Suffice it to say, he’s not one of the top-50 trade assets in the game.

That’s a lot to catch up on, but the context is important with Correa. Without it, we’d understand what he’s doing right now as a talented, well-known, player having a hot October. What we’re actually seeing is one of the fallen stars of the sport re-ascend.

It’s not hyperbole to say Correa has been the most dangerous hitter in these playoffs. The shortstop has a ridiculous .400/.526/.900 line and — unsurprisingly — the highest OPS of any player remaining. In nine games he’s matched his home run total from the entire regular season with five. He’s also walked eight times against just five strikeouts following a season where his BB/K sat at a career-worst 0.33.

For his long-term prospects, more important than his small-sample stats is the fact he’s crushing the ball once again. Correa has put 25 balls in play in the playoffs and averaged an exit velocity of 94.7 mph — a number he never touched in any 25-BIP stretch during the regular season.

Even more impressively, he’s managed an Expected Batting Average of .520 on the balls he has hit — which works out to a total EBA of .433 when you include his strikeouts. Not many guys can say they’ve hit .400 over a nine-game span and been unlucky — but it’s hard to know how else to describe being robbed by Kevin Kiermaier like Correa was in Game 3.

Similarly, Correa never managed these heights during the regular season. His highest Expected Batting Average over a 25-plate-appearance span was .380.

He hasn’t matched what he’s doing now since late April in 2018. The version of Correa we’re currently seeing would’ve ranked third in the majors in average exit velocity and second in hard-hit rate during the regular season.

Correa has also done an impressive job handling the velocity that’s come his way in the playoffs. In his regular-season career, only one of his 107 home runs has come on a fastball 96 m.p.h. or faster.

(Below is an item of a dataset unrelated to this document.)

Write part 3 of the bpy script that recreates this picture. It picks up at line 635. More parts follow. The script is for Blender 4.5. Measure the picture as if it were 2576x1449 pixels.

In these playoffs alone he’s hit two, including an impressive shot off a well-located 98-m.p.h. Pete Fairbanks heater at the top of the zone.

While it’s always worth questioning what we see in a nine-game sample, what Correa is doing shows us the heights he’s still capable of reaching — against the best pitching in the world, no less. Coming into these playoffs, it wouldn’t have been unreasonable to say that injuries had sapped Correa of his superstar qualities, and some of the gaudy numbers he’d produced in the past deserved a heaping grain of salt thanks to the Astros’ sign-stealing scandal.

It’s too early to say that he’s back to being the kind of player who can be a franchise centrepiece again. Predicting what he will do in 2021 is a tall task, but in recent days he’s shown us what he can do. There’s no two ways about it, Correa still has the capacity to be one of the best players in the sport.

That’s a statement that would’ve sounded like a hot take a couple of weeks ago. Now it’s a fact.